Africa

Viewpoints

South Africa's Presidential Election

South Africa's ruling party leader Jacob Zuma speaks to 2,000 cheering supporters at the African National Congress party headquarters on April 23. (Photo: Alexander Joe / AFP-Getty Images)

China — China View (April 18): South Africa's African National Congress (A.N.C.) has spent no less than $20 million on its 2009 election campaign, the party said on Saturday. A.N.C. national executive council member, Nomvula Mokonyane, said most of the money used in the campaign had been raised by the party through selling paraphernalia for example. She was speaking at a briefing ahead of the party's final election rally to be held on Sunday at Coca Cola Park and the Johannesburg Stadium. The rally would "set a precedent" for large-scale events with 400,000 people in total expected to view the event at the two stadiums and via a live satellite link at stadiums in the other eight provinces.

France — Euronews (April 24): Jacob Zuma must wait a little longer for the official declaration, but his supporters are already celebrating. The final votes are being counted in South Africa’s election, but the African National Congress is firmly on course for a landslide victory, with Zuma becoming the new President. 23 million people registered to vote, and around two-thirds of them backed Zuma, possibly giving the A.N.C. enough of a majority in parliament to change the constitution if it wants. The prospect worries some, but the party insists it will not abuse its dominant position.

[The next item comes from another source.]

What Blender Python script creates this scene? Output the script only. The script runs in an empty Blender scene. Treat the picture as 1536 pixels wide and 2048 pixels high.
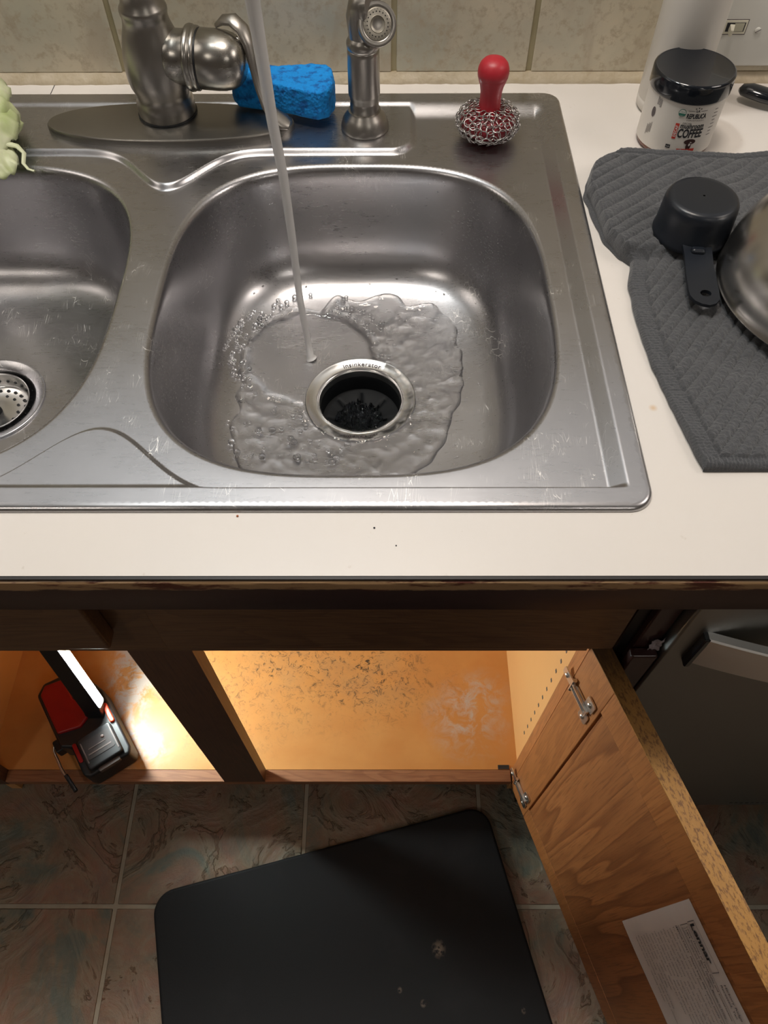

Iran — PressTV (April 24): With over half of the ballots counted, the African National Congress led by Jacob Zuma has declared victory owing to a 67 lead in the polls that drew a record 77 percent of the 23 million eligible electorate to vote Zuma in as the fourth South African president since the collapse of the white-dominant authoritarian apartheid in 1994. ... The 67-year-old leader of Zulu origin who took over the A.N.C. leadership from former President Thabo Mbeki in 2007 is expected to replace the interim President Kgalema Petrus Motlanthe.

Kenya — Daily Nation (April 22): With the expectations of many ordinary South Africans soaring, after what they claim to have been a decade of alienation by the Mbeki administration, the next government will be hard-pressed to guard against consigning this critical constituency to the confines of disillusionment. A master of real politic, Zuma, while addressing international journalists in Johannesburg on the eve of the election, seemed to be taking cognizance that some things are easier promised than done. He told his compatriots not to expect miracles... there will certainly be some gaps in service delivery in Africa's largest economy, especially courtesy of the global economic meltdown.

Mauritius — AllAfrica (April 20): It is not going to be up to Zuma himself to fix the education system or face the global economic crisis. But it will be his job to encourage people to see the sense (or the balance, if you like) in how those problems will be fixed, or at least addressed. It is his job to ensure that citizens understand why government is doing what it is doing, which is partly the reason why good communicators often make good leaders. But there is another reason why this trio of issues is so important now; because they are the three areas where S.A. has gone backwards most propitiously.

Qatar — Al Jazeera (April 21): The majority of Zuma's bad press has followed his acquittal on rape charges in 2006, the ousting of his rival Thabo Mbeki as president last year and the dropping of corruption charges against him in April 2009. However, Zuma continues to fight back, for instance, by suing South Africa's Sunday Times for $780,000 for publishing a cartoon of him preparing to rape a figurative Lady Justice. The media executive quoted earlier, says politicians' attempts to protect their reputations have now gone too far, with the ANC trying to use legislation to control the media.

Scotland — The Scotsman (April 24): South Africa's long-dominant governing party was leaving its opponents in national elections far behind today, and the only matter to be decided was the margin of victory. If Jacob Zuma's African National Congress fails to achieve the almost 70 per cent that it took in 2004, it will be seen as a message from voters that they want to see some limits on the party. A two-thirds majority allows the A.N.C. to enact major laws unchallenged

United Kingdom — BBC News (April 24): Mr. Zuma, a populist who spent 10 years in prison during the apartheid era for A.N.C. membership, faces challenges including a struggling economy and soaring violent crime. Charges of corruption against the 67-year old were dropped just two weeks before the poll after state prosecutors said there had been political interference in the case. ... Mr. Zuma is also a skilled conciliator, credited with ending the political violence in KwaZulu-Natal and helping to bring peace to Burundi.

United Kingdom — The Guardian (April 20): In a story that rivals anything the American dream has to offer, the Zulu herd boy from one of the country's poorest provinces is about to become the most powerful man in Africa. He has done it after serving his time in the liberation struggle and on Robben island. He has proved a resilient political fighter who, floored by fraud and corruption claims and a charge of rape, kept picking himself up off the canvas to finally outmaneuver his rivals. Unlike the scholarly and aloof Thabo Mbeki, who habitually quoted Shakespeare or phrases in Latin, Zuma can dance. He is charming and charismatic and comfortable in his own skin.